Copy out each line of the data holding "scene".
((
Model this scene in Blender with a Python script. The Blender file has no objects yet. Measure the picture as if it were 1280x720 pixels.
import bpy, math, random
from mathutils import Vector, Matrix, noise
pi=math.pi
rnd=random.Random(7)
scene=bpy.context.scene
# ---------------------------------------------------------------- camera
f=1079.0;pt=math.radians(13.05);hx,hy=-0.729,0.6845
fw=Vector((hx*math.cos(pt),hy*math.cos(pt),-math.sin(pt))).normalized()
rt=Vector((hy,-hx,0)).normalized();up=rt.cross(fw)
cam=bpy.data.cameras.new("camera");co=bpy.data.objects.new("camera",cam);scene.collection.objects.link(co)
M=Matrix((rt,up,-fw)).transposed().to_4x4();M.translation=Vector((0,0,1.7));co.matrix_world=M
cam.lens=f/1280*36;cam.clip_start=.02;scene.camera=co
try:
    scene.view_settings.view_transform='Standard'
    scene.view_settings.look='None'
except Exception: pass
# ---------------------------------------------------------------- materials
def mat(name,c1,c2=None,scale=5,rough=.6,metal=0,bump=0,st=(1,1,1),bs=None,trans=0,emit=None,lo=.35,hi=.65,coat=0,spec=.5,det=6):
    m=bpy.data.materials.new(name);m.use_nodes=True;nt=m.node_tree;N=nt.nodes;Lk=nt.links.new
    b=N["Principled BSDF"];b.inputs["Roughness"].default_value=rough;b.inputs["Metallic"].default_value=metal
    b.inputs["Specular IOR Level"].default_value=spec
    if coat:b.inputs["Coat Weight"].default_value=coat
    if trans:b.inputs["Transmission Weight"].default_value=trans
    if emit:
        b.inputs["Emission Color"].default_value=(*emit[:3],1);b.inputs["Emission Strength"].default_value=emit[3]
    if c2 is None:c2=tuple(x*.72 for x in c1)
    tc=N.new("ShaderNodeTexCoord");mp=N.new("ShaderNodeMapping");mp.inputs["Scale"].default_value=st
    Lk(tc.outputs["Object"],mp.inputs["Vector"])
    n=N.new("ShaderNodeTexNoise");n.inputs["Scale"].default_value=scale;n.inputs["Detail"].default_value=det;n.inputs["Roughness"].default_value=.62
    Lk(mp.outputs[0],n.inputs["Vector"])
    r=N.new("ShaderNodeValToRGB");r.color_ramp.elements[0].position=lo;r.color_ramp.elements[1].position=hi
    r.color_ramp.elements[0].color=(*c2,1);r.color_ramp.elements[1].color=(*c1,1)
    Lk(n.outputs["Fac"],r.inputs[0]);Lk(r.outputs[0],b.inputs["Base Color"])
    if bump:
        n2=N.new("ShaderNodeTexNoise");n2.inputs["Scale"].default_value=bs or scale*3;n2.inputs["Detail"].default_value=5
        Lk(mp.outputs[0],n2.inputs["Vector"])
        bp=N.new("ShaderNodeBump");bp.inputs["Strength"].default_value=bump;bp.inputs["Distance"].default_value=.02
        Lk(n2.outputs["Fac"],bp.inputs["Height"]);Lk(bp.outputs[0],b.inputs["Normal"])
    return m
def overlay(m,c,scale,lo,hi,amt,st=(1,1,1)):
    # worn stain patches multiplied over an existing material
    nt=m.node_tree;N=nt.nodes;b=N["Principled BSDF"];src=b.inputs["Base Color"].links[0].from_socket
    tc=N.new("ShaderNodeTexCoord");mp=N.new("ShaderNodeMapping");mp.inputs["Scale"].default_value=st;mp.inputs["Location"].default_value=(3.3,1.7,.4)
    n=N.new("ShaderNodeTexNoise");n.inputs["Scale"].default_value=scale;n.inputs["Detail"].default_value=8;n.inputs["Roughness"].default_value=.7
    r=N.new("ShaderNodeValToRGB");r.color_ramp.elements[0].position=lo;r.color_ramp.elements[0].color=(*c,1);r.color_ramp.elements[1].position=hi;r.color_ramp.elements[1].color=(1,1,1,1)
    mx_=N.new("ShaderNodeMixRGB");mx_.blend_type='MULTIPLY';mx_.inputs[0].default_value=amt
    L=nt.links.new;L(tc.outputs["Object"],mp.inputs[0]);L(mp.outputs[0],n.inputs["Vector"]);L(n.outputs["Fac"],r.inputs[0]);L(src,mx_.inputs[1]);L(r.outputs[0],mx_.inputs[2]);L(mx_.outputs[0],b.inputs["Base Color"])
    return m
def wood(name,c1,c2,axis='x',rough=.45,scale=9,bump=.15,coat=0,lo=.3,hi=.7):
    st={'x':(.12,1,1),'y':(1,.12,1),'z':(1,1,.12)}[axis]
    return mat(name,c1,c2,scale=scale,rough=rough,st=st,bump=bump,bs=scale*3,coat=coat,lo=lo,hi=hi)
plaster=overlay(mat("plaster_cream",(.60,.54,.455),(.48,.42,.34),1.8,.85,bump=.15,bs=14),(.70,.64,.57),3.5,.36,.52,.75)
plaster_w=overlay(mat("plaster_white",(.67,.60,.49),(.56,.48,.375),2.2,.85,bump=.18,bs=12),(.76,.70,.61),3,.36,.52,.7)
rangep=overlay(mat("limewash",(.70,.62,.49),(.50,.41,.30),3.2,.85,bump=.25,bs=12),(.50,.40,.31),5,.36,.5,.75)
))
__Complete output__
Model this scene in Blender with a Python script. The Blender file has no objects yet. Measure the picture as if it were 1280x720 pixels.
scene=bpy.context.scene
cam=bpy.data.cameras.new("camera");co=bpy.data.objects.new("camera",cam);scene.collection.objects.link(co)
cam.lens=f/1280*36;cam.clip_start=.02;scene.camera=co
    scene.view_settings.view_transform='Standard'
    scene.view_settings.look='None'